A fresh kit, with a sealed box or bagged sprue trees, is a clean field to play on. It may be old, with tatty decals and useless instructions, but at least when you start to make mistakes, they will be your own.
A half-built kit contains evidence of someone else’s skill…or lack of it…and will tie you forever to decisions that you may not have ever wanted to make. They may be good ones or bad ones, but I know which way the smart money is betting.
What to do?
a. Don’t get involved. If the parts of the kit have been slop-cemented or roughly treated you are going to have a nearly impossible task in recovering them. You will never end up with a result that will remotely please you.
b. If you decide to risk it, prise gently at the parts to see if they can be detached from each other. Some old cements let go and you can be almost back to the start.
c. Likewise, try rubbing off chatty paint with some isopropyl alcohol or methylated spirit. You may get a reasonably fresh slate to do your own painting on.
d. Regard the decals with the same critical eye that you reserve for new kits. Eastern European ones will be suspect even fresh out of the factory in Slobovia, and will not improve with maturity. Plan ahead.
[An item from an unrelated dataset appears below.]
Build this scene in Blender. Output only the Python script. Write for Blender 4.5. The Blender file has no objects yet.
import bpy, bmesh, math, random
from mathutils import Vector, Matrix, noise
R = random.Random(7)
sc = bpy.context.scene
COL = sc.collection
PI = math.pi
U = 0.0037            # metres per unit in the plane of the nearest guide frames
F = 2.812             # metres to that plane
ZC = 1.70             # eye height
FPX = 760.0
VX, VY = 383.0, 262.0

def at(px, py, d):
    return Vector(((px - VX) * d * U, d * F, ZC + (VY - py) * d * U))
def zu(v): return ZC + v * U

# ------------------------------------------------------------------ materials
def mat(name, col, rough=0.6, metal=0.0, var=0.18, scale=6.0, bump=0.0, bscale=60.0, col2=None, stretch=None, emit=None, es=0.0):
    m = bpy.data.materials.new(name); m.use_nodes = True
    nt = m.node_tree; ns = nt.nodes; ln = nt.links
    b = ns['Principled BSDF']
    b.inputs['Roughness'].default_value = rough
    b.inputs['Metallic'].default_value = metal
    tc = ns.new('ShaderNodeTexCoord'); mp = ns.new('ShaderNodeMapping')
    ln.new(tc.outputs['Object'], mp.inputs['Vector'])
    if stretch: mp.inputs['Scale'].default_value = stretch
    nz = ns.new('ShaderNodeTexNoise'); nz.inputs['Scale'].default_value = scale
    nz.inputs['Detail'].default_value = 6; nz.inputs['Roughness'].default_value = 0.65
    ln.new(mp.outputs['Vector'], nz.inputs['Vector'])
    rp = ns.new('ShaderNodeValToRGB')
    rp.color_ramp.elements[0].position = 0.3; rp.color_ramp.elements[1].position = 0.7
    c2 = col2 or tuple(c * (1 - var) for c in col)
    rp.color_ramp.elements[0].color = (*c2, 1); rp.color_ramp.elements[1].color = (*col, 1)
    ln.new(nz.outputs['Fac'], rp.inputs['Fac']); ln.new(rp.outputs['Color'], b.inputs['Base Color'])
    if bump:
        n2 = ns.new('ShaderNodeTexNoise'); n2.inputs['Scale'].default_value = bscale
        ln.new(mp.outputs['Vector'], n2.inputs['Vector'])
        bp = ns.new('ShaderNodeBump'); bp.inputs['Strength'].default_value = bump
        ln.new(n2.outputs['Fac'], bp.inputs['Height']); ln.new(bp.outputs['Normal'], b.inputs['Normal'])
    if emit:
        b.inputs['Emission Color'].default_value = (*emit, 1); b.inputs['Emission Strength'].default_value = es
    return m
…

e. Assign a priority to the build and set your expectations realistically. It may never be an A kit, but it might be a B or C.
f. Pay a realistic price for it. You do not want to be kicking yourself later when the inevitable flaws just keep boring themselves into your consciousness.
It is also good to remember that the choice of the kit was not yours initially, and apart from a lower price, may not be yours now. It is no good taking on a project in which you have no interest, just because it is there and cheap.
Your building time has a value…do not underrate it.